Given material:
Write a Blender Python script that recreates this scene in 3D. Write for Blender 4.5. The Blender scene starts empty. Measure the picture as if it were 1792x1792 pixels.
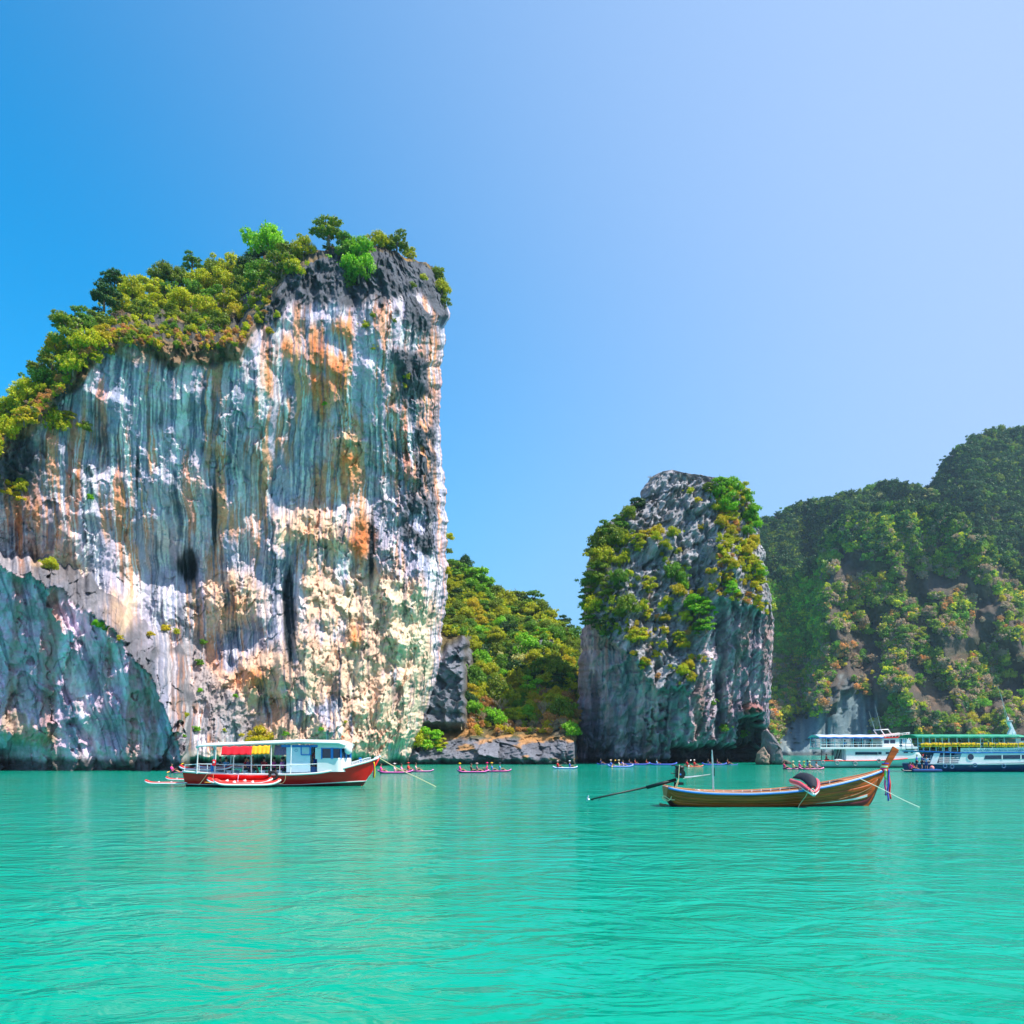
import bpy, bmesh, math, random
import numpy as np
from mathutils import Vector, Matrix, Euler
R = math.radians
random.seed(7)
rng = np.random.default_rng(11)
C = bpy.context.scene.collection
sc = bpy.context.scene

# ---------------------------------------------------------------- camera, sky, sun, exposure
F = 1434.0; HOR = 1314.0; CAMH = 2.5
cam_d = bpy.data.cameras.new('camera'); cam = bpy.data.objects.new('camera', cam_d); C.objects.link(cam)
cam.location = (0, 0, CAMH); cam.rotation_euler = (R(90), 0, 0)
cam_d.sensor_width = 36; cam_d.lens = 36 * F / 1792; cam_d.shift_y = (HOR - 896) / 1792
cam_d.clip_end = 9000; cam_d.clip_start = 0.1
sc.camera = cam
SUN_AZ, SUN_EL = R(111), R(57)          # clockwise from the view direction (+Y)
world = bpy.data.worlds.new('World'); sc.world = world; world.use_nodes = True
wn = world.node_tree; wn.nodes.clear()
sky = wn.nodes.new('ShaderNodeTexSky'); sky.sky_type = 'NISHITA'; sky.sun_disc = False
sky.sun_elevation = SUN_EL; sky.sun_rotation = SUN_AZ
sky.air_density = 1.0; sky.dust_density = 0.9; sky.ozone_density = 2.6
hsv = wn.nodes.new('ShaderNodeHueSaturation'); hsv.inputs['Saturation'].default_value = 2.35; hsv.inputs['Hue'].default_value = 0.487; hsv.inputs['Value'].default_value = 0.80
bg = wn.nodes.new('ShaderNodeBackground'); bg.inputs[1].default_value = 0.145
wo = wn.nodes.new('ShaderNodeOutputWorld')
wn.links.new(sky.outputs[0], hsv.inputs['Color']); geo = wn.nodes.new('ShaderNodeTexCoord'); dot = wn.nodes.new('ShaderNodeVectorMath'); dot.operation = 'DOT_PRODUCT'
dot.inputs[1].default_value = (.87, -.10, .46)
glow = wn.nodes.new('ShaderNodeMapRange'); glow.interpolation_type = 'SMOOTHSTEP'       # milky glow mixed into the sky colour, centred lower than the sun
for k_, v_ in (('From Min', -.28), ('From Max', .68), ('To Min', 0.), ('To Max', .9)): glow.inputs[k_].default_value = v_
gmix = wn.nodes.new('ShaderNodeMix'); gmix.data_type = 'RGBA'; gmix.inputs[7].default_value = (1.55, 2.05, 3.1, 1)
wn.links.new(geo.outputs['Generated'], dot.inputs[0]); wn.links.new(dot.outputs['Value'], glow.inputs[0]); wn.links.new(glow.outputs[0], gmix.inputs[0])
sp = wn.nodes.new('ShaderNodeSeparateXYZ'); wn.links.new(geo.outputs['Generated'], sp.inputs[0])
def wmr(src, a, b, c, d):
    n_ = wn.nodes.new('ShaderNodeMapRange'); n_.interpolation_type = 'SMOOTHSTEP'; wn.links.new(src, n_.inputs[0])
    for k_, v_ in zip(('From Min', 'From Max', 'To Min', 'To Max'), (a, b, c, d)): n_.inputs[k_].default_value = v_
    return n_.outputs[0]
hzm = wn.nodes.new('ShaderNodeMath'); hzm.operation = 'MULTIPLY'          # pale haze low over the sea, fading away from the sun's side
wn.links.new(wmr(sp.outputs[2], .02, .50, .85, 0.), hzm.inputs[0]); wn.links.new(wmr(sp.outputs[0], -.65, .10, 0., 1.), hzm.inputs[1])
hmix = wn.nodes.new('ShaderNodeMix'); hmix.data_type = 'RGBA'; hmix.inputs[7].default_value = (.95, 1.8, 2.9, 1)
wn.links.new(hzm.outputs[0], hmix.inputs[0]); wn.links.new(hsv.outputs[0], hmix.inputs[6]); wn.links.new(hmix.outputs[2], gmix.inputs[6]); wn.links.new(gmix.outputs[2], bg.inputs[0]); wn.links.new(bg.outputs[0], wo.inputs[0])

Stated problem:
Write out again, exactly, the lines from the start of the listing up to the line containing "sc = bpy.context.scene", with both ends and without pictures.

Written solution:
Write a Blender Python script that recreates this scene in 3D. Write for Blender 4.5. The Blender scene starts empty. Measure the picture as if it were 1792x1792 pixels.
import bpy, bmesh, math, random
import numpy as np
from mathutils import Vector, Matrix, Euler
R = math.radians
random.seed(7)
rng = np.random.default_rng(11)
C = bpy.context.scene.collection
sc = bpy.context.scene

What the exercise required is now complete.